Direction ▸
Take the lines of the data below from the very first through the line containing "scene.view_settings.exposure = 0.70" and output them exactly, pictures excluded.
** BEGIN Raw data **
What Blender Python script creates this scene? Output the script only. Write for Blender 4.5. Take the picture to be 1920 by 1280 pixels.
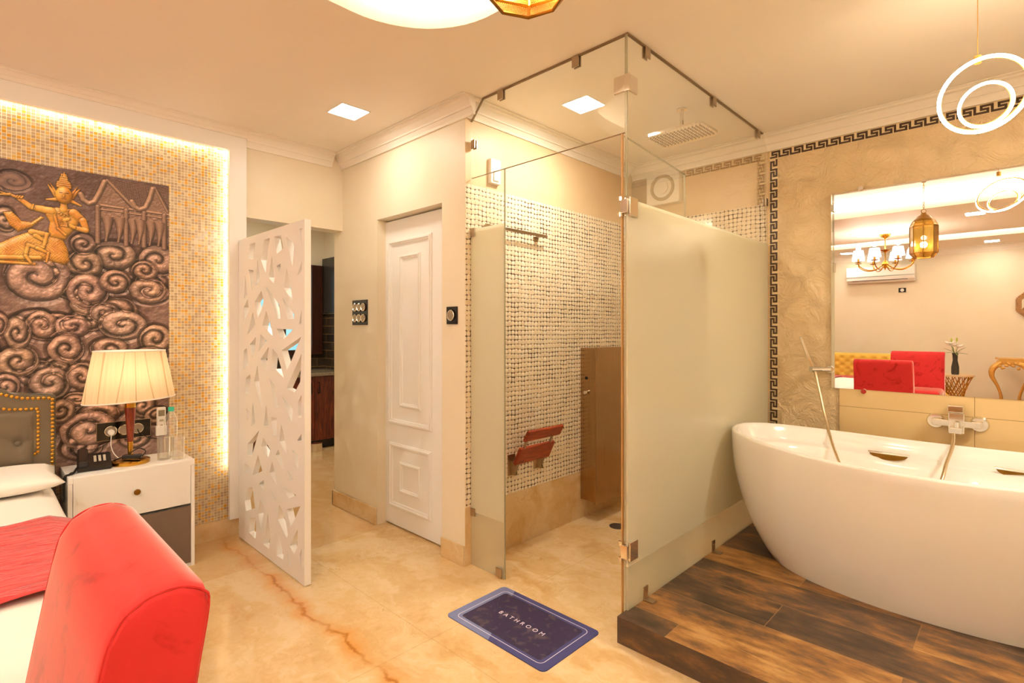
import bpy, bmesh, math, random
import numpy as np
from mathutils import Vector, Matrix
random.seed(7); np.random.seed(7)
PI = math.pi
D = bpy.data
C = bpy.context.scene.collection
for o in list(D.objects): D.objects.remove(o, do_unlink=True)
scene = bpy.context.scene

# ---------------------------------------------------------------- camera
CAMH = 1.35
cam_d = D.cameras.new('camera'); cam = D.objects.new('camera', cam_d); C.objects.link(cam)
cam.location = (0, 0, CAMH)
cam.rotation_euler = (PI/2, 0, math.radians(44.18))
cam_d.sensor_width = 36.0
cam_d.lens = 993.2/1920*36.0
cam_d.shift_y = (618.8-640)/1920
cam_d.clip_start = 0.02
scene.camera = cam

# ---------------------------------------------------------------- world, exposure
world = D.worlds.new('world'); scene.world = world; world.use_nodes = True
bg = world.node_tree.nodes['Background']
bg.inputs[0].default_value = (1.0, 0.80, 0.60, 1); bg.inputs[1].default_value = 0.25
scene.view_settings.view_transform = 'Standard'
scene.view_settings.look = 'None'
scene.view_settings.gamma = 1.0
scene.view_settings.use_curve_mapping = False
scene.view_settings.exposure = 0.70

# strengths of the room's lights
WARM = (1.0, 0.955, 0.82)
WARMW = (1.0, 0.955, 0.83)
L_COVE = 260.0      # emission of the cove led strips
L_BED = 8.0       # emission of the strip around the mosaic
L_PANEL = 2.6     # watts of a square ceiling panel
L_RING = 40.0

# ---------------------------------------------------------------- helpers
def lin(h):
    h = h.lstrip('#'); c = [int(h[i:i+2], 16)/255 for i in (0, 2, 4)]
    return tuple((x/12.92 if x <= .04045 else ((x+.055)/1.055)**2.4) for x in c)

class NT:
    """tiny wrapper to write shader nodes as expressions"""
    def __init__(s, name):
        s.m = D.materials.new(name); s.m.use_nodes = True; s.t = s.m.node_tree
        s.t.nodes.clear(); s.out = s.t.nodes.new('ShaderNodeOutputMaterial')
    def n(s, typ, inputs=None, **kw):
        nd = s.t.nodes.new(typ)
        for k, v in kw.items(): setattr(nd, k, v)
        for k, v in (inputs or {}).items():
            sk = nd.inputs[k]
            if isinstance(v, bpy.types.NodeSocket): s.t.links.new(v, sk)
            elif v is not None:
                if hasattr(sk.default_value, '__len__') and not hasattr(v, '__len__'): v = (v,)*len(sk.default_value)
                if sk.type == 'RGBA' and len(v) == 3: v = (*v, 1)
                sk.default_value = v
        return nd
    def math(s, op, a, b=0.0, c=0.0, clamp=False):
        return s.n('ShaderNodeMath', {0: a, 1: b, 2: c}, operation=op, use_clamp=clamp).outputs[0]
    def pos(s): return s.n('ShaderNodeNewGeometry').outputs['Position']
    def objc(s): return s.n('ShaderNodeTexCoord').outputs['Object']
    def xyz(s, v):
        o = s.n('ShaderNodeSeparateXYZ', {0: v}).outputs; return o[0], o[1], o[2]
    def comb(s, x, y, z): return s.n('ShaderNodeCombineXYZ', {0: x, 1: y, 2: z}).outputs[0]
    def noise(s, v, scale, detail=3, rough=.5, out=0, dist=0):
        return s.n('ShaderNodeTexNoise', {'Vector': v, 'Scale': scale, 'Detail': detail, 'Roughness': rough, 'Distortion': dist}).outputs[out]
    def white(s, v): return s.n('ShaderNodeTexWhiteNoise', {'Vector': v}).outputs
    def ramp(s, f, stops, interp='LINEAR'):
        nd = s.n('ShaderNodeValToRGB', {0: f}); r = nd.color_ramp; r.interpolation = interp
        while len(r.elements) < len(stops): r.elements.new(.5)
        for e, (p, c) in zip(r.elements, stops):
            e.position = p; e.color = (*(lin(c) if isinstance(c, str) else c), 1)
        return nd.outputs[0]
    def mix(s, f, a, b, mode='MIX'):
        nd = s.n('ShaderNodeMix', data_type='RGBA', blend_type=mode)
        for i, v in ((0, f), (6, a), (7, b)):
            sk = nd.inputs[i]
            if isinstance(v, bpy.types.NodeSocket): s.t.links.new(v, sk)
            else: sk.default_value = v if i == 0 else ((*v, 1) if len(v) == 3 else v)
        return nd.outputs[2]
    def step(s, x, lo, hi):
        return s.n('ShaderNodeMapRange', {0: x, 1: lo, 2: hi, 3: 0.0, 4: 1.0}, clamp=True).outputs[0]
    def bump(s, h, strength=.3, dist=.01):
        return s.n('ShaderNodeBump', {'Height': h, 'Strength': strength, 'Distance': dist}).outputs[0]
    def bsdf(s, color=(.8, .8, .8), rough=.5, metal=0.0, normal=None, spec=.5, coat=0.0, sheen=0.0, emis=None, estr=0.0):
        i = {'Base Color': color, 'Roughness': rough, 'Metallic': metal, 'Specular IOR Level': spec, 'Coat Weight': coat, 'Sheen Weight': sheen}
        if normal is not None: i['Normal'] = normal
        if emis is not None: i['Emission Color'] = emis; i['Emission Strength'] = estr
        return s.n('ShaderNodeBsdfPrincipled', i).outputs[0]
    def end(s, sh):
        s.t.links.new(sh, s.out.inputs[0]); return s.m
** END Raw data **
Output of the task ▸
What Blender Python script creates this scene? Output the script only. Write for Blender 4.5. Take the picture to be 1920 by 1280 pixels.
import bpy, bmesh, math, random
import numpy as np
from mathutils import Vector, Matrix
random.seed(7); np.random.seed(7)
PI = math.pi
D = bpy.data
C = bpy.context.scene.collection
for o in list(D.objects): D.objects.remove(o, do_unlink=True)
scene = bpy.context.scene

# ---------------------------------------------------------------- camera
CAMH = 1.35
cam_d = D.cameras.new('camera'); cam = D.objects.new('camera', cam_d); C.objects.link(cam)
cam.location = (0, 0, CAMH)
cam.rotation_euler = (PI/2, 0, math.radians(44.18))
cam_d.sensor_width = 36.0
cam_d.lens = 993.2/1920*36.0
cam_d.shift_y = (618.8-640)/1920
cam_d.clip_start = 0.02
scene.camera = cam

# ---------------------------------------------------------------- world, exposure
world = D.worlds.new('world'); scene.world = world; world.use_nodes = True
bg = world.node_tree.nodes['Background']
bg.inputs[0].default_value = (1.0, 0.80, 0.60, 1); bg.inputs[1].default_value = 0.25
scene.view_settings.view_transform = 'Standard'
scene.view_settings.look = 'None'
scene.view_settings.gamma = 1.0
scene.view_settings.use_curve_mapping = False
scene.view_settings.exposure = 0.70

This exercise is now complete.